DATA SECTION —

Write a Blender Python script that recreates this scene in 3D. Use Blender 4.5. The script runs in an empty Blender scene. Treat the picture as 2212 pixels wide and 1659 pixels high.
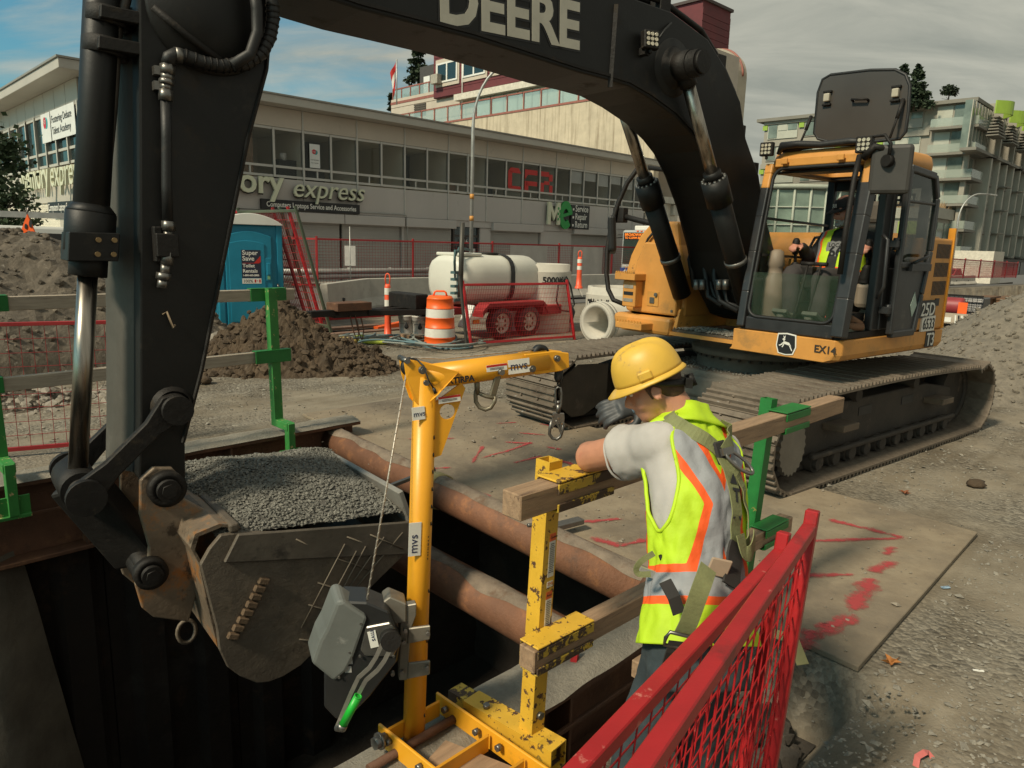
import bpy,bmesh,math,random
import numpy as np
from mathutils import Vector as V,Matrix,noise as MN
random.seed(7)
rnd=random.uniform
SCN=bpy.context.scene
COL=SCN.collection
R_=math.radians
PI=math.pi
# -- camera
CAMH=1.87
CAMM=Matrix.Translation((0,0,CAMH))@Matrix.Rotation(R_(90-11.0),4,'X')@Matrix.Rotation(R_(1.6),4,'Z')
cd=bpy.data.cameras.new('camera');cam=bpy.data.objects.new('camera',cd);COL.objects.link(cam)
cam.matrix_world=CAMM
cd.sensor_width=36;cd.lens=36*1565/2212;cd.clip_end=2000;cd.clip_start=.05
SCN.camera=cam
# -- world, sun, exposure
SUNV=V((-.64,-.60,.85)).normalized()
SKY_STRENGTH=.105
wd=bpy.data.worlds.new('World');SCN.world=wd;wd.use_nodes=True
def build_world():
 nt=wd.node_tree;nt.nodes.clear()
 def N(t,**k):
  n=nt.nodes.new(t)
  for a,b in k.items():setattr(n,a,b)
  return n
 def K(a,b):nt.links.new(a,b)
 out=N('ShaderNodeOutputWorld');bg=N('ShaderNodeBackground');bg.inputs[1].default_value=SKY_STRENGTH
 K(bg.outputs[0],out.inputs[0])
 sky=N('ShaderNodeTexSky',sky_type='NISHITA',sun_disc=False)
 sky.sun_elevation=math.asin(SUNV.z);sky.sun_rotation=math.atan2(SUNV.x,SUNV.y)
 sky.air_density=1.0;sky.dust_density=1.5;sky.ozone_density=1.3
 # thin streaky cloud sheet laid over the blue, from the view direction projected on a high plane
 tc=N('ShaderNodeTexCoord');sp=N('ShaderNodeSeparateXYZ');K(tc.outputs['Generated'],sp.inputs[0])
 mx=N('ShaderNodeMath',operation='MAXIMUM');K(sp.outputs[2],mx.inputs[0]);mx.inputs[1].default_value=0
 ad=N('ShaderNodeMath',operation='ADD');K(mx.outputs[0],ad.inputs[0]);ad.inputs[1].default_value=.22
 dx=N('ShaderNodeMath',operation='DIVIDE');K(sp.outputs[0],dx.inputs[0]);K(ad.outputs[0],dx.inputs[1])
 dy=N('ShaderNodeMath',operation='DIVIDE');K(sp.outputs[1],dy.inputs[0]);K(ad.outputs[0],dy.inputs[1])
 cb=N('ShaderNodeCombineXYZ');K(dx.outputs[0],cb.inputs[0]);K(dy.outputs[0],cb.inputs[1])
 mp=N('ShaderNodeMapping');mp.inputs['Rotation'].default_value=(0,0,R_(35));mp.inputs['Scale'].default_value=(.75,1.9,1)
 mp.inputs['Location'].default_value=(.35,.2,0)
 K(cb.outputs[0],mp.inputs[0])
 n1=N('ShaderNodeTexNoise');n1.inputs['Scale'].default_value=.62;n1.inputs['Detail'].default_value=9;n1.inputs['Roughness'].default_value=.58
 n1.inputs['Distortion'].default_value=.35
 K(mp.outputs[0],n1.inputs['Vector'])
 n2=N('ShaderNodeTexNoise');n2.inputs['Scale'].default_value=2.3;n2.inputs['Detail'].default_value=8;n2.inputs['Roughness'].default_value=.6
 n2.inputs['Distortion'].default_value=.5
 K(mp.outputs[0],n2.inputs['Vector'])
 # more cloud towards the right of the place (+x), thinner on the left
 xb=N('ShaderNodeMath',operation='MULTIPLY_ADD');K(sp.outputs[0],xb.inputs[0]);xb.inputs[1].default_value=.30;xb.inputs[2].default_value=.06
 sm=N('ShaderNodeMath',operation='ADD');K(n1.outputs[0],sm.inputs[0]);K(xb.outputs[0],sm.inputs[1])
 m2=N('ShaderNodeMath',operation='MULTIPLY_ADD');K(n2.outputs[0],m2.inputs[0]);m2.inputs[1].default_value=.30;K(sm.outputs[0],m2.inputs[2])
 cr=N('ShaderNodeValToRGB');K(m2.outputs[0],cr.inputs[0])
 cr.color_ramp.elements[0].position=.52;cr.color_ramp.elements[0].color=(0,0,0,1)
 cr.color_ramp.elements[1].position=.70;cr.color_ramp.elements[1].color=(.97,.97,.97,1)
 cc=N('ShaderNodeValToRGB');K(n2.outputs[0],cc.inputs[0])
 cc.color_ramp.elements[0].position=.3;cc.color_ramp.elements[0].color=(2.7,2.8,2.4,1)
 cc.color_ramp.elements[1].position=.75;cc.color_ramp.elements[1].color=(4.7,4.6,3.8,1)
 tint=N('ShaderNodeMixRGB',blend_type='MULTIPLY');tint.inputs[0].default_value=1;K(sky.outputs[0],tint.inputs[1]);tint.inputs[2].default_value=(.50,.92,.86,1)
 mix=N('ShaderNodeMixRGB');K(cr.outputs[0],mix.inputs[0]);K(tint.outputs[0],mix.inputs[1]);K(cc.outputs[0],mix.inputs[2])
 K(mix.outputs[0],bg.inputs[0])
build_world()
sl=bpy.data.lights.new('sun','SUN');sl.energy=3.7;sl.angle=R_(8);sl.color=(1,.88,.66)
so=bpy.data.objects.new('sun',sl);COL.objects.link(so);so.location=(-20,-10,30)
so.rotation_euler=SUNV.to_track_quat('Z','Y').to_euler()
SCN.view_settings.view_transform='Standard';SCN.view_settings.look='None'
SCN.view_settings.exposure=0.15;SCN.view_settings.gamma=1;SCN.view_settings.use_curve_mapping=False
SCN.render.engine='CYCLES'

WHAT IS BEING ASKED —
Repeat the listing in full and exactly. Do not include any images.

FULL OUTPUT —
Write a Blender Python script that recreates this scene in 3D. Use Blender 4.5. The script runs in an empty Blender scene. Treat the picture as 2212 pixels wide and 1659 pixels high.
import bpy,bmesh,math,random
import numpy as np
from mathutils import Vector as V,Matrix,noise as MN
random.seed(7)
rnd=random.uniform
SCN=bpy.context.scene
COL=SCN.collection
R_=math.radians
PI=math.pi
# -- camera
CAMH=1.87
CAMM=Matrix.Translation((0,0,CAMH))@Matrix.Rotation(R_(90-11.0),4,'X')@Matrix.Rotation(R_(1.6),4,'Z')
cd=bpy.data.cameras.new('camera');cam=bpy.data.objects.new('camera',cd);COL.objects.link(cam)
cam.matrix_world=CAMM
cd.sensor_width=36;cd.lens=36*1565/2212;cd.clip_end=2000;cd.clip_start=.05
SCN.camera=cam
# -- world, sun, exposure
SUNV=V((-.64,-.60,.85)).normalized()
SKY_STRENGTH=.105
wd=bpy.data.worlds.new('World');SCN.world=wd;wd.use_nodes=True
def build_world():
 nt=wd.node_tree;nt.nodes.clear()
 def N(t,**k):
  n=nt.nodes.new(t)
  for a,b in k.items():setattr(n,a,b)
  return n
 def K(a,b):nt.links.new(a,b)
 out=N('ShaderNodeOutputWorld');bg=N('ShaderNodeBackground');bg.inputs[1].default_value=SKY_STRENGTH
 K(bg.outputs[0],out.inputs[0])
 sky=N('ShaderNodeTexSky',sky_type='NISHITA',sun_disc=False)
 sky.sun_elevation=math.asin(SUNV.z);sky.sun_rotation=math.atan2(SUNV.x,SUNV.y)
 sky.air_density=1.0;sky.dust_density=1.5;sky.ozone_density=1.3
 # thin streaky cloud sheet laid over the blue, from the view direction projected on a high plane
 tc=N('ShaderNodeTexCoord');sp=N('ShaderNodeSeparateXYZ');K(tc.outputs['Generated'],sp.inputs[0])
 mx=N('ShaderNodeMath',operation='MAXIMUM');K(sp.outputs[2],mx.inputs[0]);mx.inputs[1].default_value=0
 ad=N('ShaderNodeMath',operation='ADD');K(mx.outputs[0],ad.inputs[0]);ad.inputs[1].default_value=.22
 dx=N('ShaderNodeMath',operation='DIVIDE');K(sp.outputs[0],dx.inputs[0]);K(ad.outputs[0],dx.inputs[1])
 dy=N('ShaderNodeMath',operation='DIVIDE');K(sp.outputs[1],dy.inputs[0]);K(ad.outputs[0],dy.inputs[1])
 cb=N('ShaderNodeCombineXYZ');K(dx.outputs[0],cb.inputs[0]);K(dy.outputs[0],cb.inputs[1])
 mp=N('ShaderNodeMapping');mp.inputs['Rotation'].default_value=(0,0,R_(35));mp.inputs['Scale'].default_value=(.75,1.9,1)
 mp.inputs['Location'].default_value=(.35,.2,0)
 K(cb.outputs[0],mp.inputs[0])
 n1=N('ShaderNodeTexNoise');n1.inputs['Scale'].default_value=.62;n1.inputs['Detail'].default_value=9;n1.inputs['Roughness'].default_value=.58
 n1.inputs['Distortion'].default_value=.35
 K(mp.outputs[0],n1.inputs['Vector'])
 n2=N('ShaderNodeTexNoise');n2.inputs['Scale'].default_value=2.3;n2.inputs['Detail'].default_value=8;n2.inputs['Roughness'].default_value=.6
 n2.inputs['Distortion'].default_value=.5
 K(mp.outputs[0],n2.inputs['Vector'])
 # more cloud towards the right of the place (+x), thinner on the left
 xb=N('ShaderNodeMath',operation='MULTIPLY_ADD');K(sp.outputs[0],xb.inputs[0]);xb.inputs[1].default_value=.30;xb.inputs[2].default_value=.06
 sm=N('ShaderNodeMath',operation='ADD');K(n1.outputs[0],sm.inputs[0]);K(xb.outputs[0],sm.inputs[1])
 m2=N('ShaderNodeMath',operation='MULTIPLY_ADD');K(n2.outputs[0],m2.inputs[0]);m2.inputs[1].default_value=.30;K(sm.outputs[0],m2.inputs[2])
 cr=N('ShaderNodeValToRGB');K(m2.outputs[0],cr.inputs[0])
 cr.color_ramp.elements[0].position=.52;cr.color_ramp.elements[0].color=(0,0,0,1)
 cr.color_ramp.elements[1].position=.70;cr.color_ramp.elements[1].color=(.97,.97,.97,1)
 cc=N('ShaderNodeValToRGB');K(n2.outputs[0],cc.inputs[0])
 cc.color_ramp.elements[0].position=.3;cc.color_ramp.elements[0].color=(2.7,2.8,2.4,1)
 cc.color_ramp.elements[1].position=.75;cc.color_ramp.elements[1].color=(4.7,4.6,3.8,1)
 tint=N('ShaderNodeMixRGB',blend_type='MULTIPLY');tint.inputs[0].default_value=1;K(sky.outputs[0],tint.inputs[1]);tint.inputs[2].default_value=(.50,.92,.86,1)
 mix=N('ShaderNodeMixRGB');K(cr.outputs[0],mix.inputs[0]);K(tint.outputs[0],mix.inputs[1]);K(cc.outputs[0],mix.inputs[2])
 K(mix.outputs[0],bg.inputs[0])
build_world()
sl=bpy.data.lights.new('sun','SUN');sl.energy=3.7;sl.angle=R_(8);sl.color=(1,.88,.66)
so=bpy.data.objects.new('sun',sl);COL.objects.link(so);so.location=(-20,-10,30)
so.rotation_euler=SUNV.to_track_quat('Z','Y').to_euler()
SCN.view_settings.view_transform='Standard';SCN.view_settings.look='None'
SCN.view_settings.exposure=0.15;SCN.view_settings.gamma=1;SCN.view_settings.use_curve_mapping=False
SCN.render.engine='CYCLES'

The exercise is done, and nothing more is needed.